キーパー:映像は3分でしたが、実際に降り続いたのは10分くらいだそうです。
高田D「なぜこのようなことが起こったとお考えですか?」。
キーパー:(職員)「おそらく地球温暖化が……」みたいなことを言っています(笑)。
山さん「それこそ教授に聞けよ」(笑)。
教授「う~ん、ま、気のせいでしょう」(笑)。
全員:(笑)。
キーパー:ただ、この映像はもう、皆さんテンション上がりますよ。これがもしTV局として撮影できれば、それこそ世界的快挙となります。悠里は「ハイ!」と挙手して「この件で1つ番組を作るべきだと思います!」と発言します。どうしても目立ちたいらしいです、彼女は。
高田D「悠里ちゃんの言うとおりですよね!? 教授」。
教授「ギャラはどうなるのかね?」(笑)。
キーパー:悠里は「“雪宮悠里の超常現象を探る!”で番組タイトルはどうでしょうか!?」といって勝手に冠番組作成を目論んでいます。それはともかく、もし本当に映像に納められれば、当然研究者が大挙して来ますよね。実際携わったスタッフ、コズミック企画もそうだし悠里もそうですけど、一躍有名になるのは間違いありません。学術調査が進んで観光資源にでもなれば、村にも莫大な富がもたらされる、と。経済効果は軽く数億いくんじゃないかと。
教授でも、こんなに直接的な映像が手に入ると、話が違ってきますな。
キーパー:映像は貸してくれます。VHSのビデオテープです(笑)。「資料用にお貸ししますが、後で返却してください」。
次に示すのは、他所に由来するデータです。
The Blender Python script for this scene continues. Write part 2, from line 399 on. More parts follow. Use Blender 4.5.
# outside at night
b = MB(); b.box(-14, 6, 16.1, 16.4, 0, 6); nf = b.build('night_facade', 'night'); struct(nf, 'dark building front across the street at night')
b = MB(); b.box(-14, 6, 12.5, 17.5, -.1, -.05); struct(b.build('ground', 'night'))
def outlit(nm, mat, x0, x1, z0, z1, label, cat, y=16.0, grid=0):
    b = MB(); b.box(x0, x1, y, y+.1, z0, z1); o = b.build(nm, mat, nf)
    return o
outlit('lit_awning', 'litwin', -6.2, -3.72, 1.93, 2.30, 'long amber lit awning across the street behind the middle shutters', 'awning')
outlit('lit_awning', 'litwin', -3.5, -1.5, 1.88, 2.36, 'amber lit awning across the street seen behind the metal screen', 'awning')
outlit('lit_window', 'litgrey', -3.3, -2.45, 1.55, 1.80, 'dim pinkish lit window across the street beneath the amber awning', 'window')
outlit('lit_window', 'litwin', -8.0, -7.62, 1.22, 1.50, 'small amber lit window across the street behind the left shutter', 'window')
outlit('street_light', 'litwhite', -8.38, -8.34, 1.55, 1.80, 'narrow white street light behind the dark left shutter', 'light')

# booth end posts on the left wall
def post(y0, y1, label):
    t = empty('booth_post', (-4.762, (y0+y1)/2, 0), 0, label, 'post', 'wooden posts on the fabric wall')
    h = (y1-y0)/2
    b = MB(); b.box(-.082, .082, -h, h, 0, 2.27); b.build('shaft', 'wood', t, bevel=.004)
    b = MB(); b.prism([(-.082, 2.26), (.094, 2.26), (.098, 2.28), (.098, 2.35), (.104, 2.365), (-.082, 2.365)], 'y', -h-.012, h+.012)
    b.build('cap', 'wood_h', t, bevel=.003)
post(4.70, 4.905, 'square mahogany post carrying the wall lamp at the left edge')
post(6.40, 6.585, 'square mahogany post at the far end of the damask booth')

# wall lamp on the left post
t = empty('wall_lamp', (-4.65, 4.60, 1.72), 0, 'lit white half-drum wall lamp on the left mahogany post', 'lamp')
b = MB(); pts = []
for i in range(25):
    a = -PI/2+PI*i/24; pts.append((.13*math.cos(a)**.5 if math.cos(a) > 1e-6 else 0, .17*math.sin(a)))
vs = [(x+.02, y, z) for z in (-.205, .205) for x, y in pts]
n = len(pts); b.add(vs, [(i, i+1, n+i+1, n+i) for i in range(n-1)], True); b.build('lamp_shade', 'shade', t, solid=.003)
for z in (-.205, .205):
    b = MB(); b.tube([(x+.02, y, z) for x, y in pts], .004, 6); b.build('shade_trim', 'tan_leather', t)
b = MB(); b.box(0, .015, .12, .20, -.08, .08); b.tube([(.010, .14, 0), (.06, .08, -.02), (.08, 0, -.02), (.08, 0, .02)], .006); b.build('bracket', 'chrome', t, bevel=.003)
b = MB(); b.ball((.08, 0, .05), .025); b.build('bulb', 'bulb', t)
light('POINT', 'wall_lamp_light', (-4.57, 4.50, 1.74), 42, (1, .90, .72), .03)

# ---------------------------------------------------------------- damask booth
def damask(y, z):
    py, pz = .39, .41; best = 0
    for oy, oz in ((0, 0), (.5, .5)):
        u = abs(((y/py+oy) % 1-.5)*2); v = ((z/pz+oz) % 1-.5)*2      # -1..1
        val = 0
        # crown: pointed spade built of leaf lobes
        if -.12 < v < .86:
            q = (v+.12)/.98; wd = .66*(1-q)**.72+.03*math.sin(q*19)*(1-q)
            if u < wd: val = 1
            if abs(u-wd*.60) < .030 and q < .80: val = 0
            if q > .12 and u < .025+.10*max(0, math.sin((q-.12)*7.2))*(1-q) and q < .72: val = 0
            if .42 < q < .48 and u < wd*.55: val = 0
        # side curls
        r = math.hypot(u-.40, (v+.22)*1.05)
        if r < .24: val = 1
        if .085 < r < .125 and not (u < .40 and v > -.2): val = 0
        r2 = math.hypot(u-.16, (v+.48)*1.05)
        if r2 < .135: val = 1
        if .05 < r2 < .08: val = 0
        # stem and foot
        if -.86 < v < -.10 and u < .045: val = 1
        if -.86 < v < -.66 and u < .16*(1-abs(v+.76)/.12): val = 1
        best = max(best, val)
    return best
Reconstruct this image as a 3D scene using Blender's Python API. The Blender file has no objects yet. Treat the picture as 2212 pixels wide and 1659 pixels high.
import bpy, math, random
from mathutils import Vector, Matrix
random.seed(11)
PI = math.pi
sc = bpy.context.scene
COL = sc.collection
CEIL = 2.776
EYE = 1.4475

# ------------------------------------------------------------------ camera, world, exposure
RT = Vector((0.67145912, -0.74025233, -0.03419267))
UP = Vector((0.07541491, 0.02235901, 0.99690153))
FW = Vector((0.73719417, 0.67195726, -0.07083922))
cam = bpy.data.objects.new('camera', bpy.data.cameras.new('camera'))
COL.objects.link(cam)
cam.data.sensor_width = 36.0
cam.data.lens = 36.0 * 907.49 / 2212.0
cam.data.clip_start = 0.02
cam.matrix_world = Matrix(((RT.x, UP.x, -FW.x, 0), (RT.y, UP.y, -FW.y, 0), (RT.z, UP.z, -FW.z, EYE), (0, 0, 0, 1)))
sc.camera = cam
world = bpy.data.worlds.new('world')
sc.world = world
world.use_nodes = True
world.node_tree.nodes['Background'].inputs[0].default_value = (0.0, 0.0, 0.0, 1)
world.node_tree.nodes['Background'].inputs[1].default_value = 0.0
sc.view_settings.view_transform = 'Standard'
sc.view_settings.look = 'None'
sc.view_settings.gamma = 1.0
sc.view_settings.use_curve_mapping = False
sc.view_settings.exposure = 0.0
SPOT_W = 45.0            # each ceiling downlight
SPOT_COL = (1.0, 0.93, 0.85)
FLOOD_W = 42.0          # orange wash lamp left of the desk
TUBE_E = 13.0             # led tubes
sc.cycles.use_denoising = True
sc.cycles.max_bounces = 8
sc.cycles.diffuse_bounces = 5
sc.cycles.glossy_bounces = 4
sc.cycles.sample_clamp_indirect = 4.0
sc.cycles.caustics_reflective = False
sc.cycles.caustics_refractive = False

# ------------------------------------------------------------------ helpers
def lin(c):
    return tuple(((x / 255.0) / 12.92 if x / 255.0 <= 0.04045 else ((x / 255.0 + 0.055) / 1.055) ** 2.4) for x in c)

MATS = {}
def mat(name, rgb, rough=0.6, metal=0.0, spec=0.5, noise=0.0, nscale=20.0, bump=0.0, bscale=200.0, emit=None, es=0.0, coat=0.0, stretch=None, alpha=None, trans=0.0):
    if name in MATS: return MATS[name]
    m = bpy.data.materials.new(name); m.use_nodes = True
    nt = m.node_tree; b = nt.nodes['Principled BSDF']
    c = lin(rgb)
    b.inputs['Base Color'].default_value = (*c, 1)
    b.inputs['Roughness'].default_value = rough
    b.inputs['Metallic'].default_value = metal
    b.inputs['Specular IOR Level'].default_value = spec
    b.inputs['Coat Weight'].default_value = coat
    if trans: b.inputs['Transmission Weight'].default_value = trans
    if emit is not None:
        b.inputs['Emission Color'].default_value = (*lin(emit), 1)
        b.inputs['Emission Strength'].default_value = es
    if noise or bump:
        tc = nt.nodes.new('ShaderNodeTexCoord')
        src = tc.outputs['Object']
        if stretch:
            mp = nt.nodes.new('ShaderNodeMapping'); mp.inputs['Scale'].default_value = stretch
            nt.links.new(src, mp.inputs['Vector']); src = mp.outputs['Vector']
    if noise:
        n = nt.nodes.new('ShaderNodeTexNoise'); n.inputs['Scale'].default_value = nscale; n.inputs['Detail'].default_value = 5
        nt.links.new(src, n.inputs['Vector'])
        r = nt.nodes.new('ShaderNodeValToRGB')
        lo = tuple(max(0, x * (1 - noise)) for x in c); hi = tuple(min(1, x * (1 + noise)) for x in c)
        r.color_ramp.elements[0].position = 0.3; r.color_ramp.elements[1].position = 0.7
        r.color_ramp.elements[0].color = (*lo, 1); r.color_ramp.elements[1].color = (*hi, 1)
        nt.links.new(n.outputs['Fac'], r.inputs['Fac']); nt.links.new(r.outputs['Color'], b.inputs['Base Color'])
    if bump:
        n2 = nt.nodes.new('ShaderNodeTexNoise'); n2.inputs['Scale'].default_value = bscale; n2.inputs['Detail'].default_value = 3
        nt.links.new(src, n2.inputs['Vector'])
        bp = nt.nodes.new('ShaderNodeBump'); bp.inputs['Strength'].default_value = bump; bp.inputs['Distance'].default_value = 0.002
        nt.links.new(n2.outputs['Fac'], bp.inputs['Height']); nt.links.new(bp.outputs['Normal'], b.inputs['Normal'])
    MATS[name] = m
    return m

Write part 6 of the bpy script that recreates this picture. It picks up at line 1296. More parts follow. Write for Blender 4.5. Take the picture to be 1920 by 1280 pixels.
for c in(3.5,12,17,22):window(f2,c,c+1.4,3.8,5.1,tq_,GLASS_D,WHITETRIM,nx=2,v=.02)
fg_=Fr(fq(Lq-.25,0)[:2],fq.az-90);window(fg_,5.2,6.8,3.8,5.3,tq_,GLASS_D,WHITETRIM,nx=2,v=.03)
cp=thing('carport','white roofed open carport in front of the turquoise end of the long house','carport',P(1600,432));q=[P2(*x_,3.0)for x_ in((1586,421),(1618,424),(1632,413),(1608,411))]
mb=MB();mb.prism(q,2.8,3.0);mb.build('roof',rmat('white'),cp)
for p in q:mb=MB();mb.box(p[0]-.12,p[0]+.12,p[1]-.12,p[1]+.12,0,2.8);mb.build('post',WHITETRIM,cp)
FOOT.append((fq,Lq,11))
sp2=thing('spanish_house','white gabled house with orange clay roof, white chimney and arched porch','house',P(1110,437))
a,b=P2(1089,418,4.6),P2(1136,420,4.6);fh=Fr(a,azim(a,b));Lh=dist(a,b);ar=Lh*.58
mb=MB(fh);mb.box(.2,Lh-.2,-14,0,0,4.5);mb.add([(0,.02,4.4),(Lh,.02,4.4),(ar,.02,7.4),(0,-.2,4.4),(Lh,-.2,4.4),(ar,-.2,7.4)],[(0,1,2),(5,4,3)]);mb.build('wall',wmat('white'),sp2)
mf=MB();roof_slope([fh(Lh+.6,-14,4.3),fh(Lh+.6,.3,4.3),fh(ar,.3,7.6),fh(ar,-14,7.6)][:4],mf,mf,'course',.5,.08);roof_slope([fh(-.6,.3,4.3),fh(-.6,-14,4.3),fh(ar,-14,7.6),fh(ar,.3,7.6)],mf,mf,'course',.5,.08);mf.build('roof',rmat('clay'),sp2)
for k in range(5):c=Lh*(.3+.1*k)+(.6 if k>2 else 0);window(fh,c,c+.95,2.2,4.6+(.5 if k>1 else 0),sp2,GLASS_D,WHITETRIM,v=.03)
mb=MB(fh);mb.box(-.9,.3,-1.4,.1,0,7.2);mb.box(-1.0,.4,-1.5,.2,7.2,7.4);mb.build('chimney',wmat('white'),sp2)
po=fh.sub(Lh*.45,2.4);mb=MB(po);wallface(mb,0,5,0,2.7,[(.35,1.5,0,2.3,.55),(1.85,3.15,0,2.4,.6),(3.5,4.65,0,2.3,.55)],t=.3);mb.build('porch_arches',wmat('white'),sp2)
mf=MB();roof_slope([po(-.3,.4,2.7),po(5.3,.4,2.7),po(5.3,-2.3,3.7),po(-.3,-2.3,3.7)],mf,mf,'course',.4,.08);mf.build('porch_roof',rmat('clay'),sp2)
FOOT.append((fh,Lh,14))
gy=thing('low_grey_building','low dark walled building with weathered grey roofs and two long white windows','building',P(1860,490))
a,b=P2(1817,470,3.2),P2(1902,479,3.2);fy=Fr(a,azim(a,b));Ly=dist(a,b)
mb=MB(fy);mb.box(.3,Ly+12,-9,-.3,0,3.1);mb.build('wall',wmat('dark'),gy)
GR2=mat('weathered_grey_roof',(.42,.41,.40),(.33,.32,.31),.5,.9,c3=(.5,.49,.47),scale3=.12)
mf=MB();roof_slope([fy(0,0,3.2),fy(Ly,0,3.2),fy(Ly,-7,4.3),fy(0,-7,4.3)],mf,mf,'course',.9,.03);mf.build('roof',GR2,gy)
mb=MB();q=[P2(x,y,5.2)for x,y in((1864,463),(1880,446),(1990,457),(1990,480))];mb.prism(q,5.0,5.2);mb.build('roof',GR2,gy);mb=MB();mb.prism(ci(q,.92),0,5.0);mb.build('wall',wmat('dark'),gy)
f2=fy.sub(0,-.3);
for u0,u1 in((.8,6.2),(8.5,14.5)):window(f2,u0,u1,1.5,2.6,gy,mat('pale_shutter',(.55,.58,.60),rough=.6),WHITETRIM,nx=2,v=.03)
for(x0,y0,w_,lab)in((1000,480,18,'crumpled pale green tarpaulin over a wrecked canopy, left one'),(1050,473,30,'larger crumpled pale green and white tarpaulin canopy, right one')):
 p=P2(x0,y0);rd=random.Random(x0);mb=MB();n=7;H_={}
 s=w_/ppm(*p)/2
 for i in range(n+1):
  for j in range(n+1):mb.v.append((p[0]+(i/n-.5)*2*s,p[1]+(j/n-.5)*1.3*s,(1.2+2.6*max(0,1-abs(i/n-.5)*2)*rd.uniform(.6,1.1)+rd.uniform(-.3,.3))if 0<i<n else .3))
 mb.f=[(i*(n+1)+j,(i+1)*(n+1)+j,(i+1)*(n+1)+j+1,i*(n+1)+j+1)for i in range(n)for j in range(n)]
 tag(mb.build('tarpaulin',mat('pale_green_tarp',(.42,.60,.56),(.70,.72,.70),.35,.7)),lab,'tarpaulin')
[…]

高田D「他にも村のあちこちを撮らせていただいて、大々的に売り出しましょう。宮司さんもご協力お願いします」。
キーパー:(宮司)「しかし、何といいますか、神社としては協力の範囲が限られてくるといいますか……」。
高田D茶封筒を誰にも見えないところからスッと。
キーパー:いくつ渡す?
ミッキーここは胸元を強調しつつ(笑)。
教授胸の谷間込みで……10だね、10。
高田DAPP16を駆使しつつ、「村のためですので」。
キーパー:(宮司)「む、むほん。村の利益は神社の利益でもありますからな!」。
全員:(笑)。
キーパー:村長が「屏風くらいだったら良いんじゃないかね?」と言うと、宮司は「では、屏風くらいは考えておきましょう」と答えます。
全員:ほほう。
キーパー:ではここでもう一度、「村の繁栄を祈念しまして、乾杯!」ということになります。しばらくすると泥酔した向井宮司が立ち上がって、大声でこのように予言します。「明後日の朝、赤いものが空から降ってくるであろうぞ! なぁ、悠里ちゃん! 赤いカエルを降らせるぞ!!」
全員:なんだこのおっさん(笑)。
キーパー:それを聞くと村議会の役員は顔色を失って、「む、向井さん! そんな事言っちゃだめだよ!!」といってロズウェルの宇宙人よろしく宮司を外に連れ出します。八木村長がそれに続いて、「では皆さんはごゆっくり」と言って退席します。
高田D村長たちの顔色は本当に変わるの?
キーパー:そうだね。宮司はロズウェルされちゃったからね。
高田Dほお~。「マジで(龍穴に)放り込んだんじゃないの?」。
山さん「そりゃ分からんよ」。
キーパー:では皆さんだけが残されます。
高田D「何かひと波乱、というか、含みがありそうね」。
教授「何か知っていそうだよな……。まぁ、屏風は見せてもらえそうですね」。
キーパー:「じゃ、明日からまた頼むから」と言って三波プロデューサーは自室に下がります。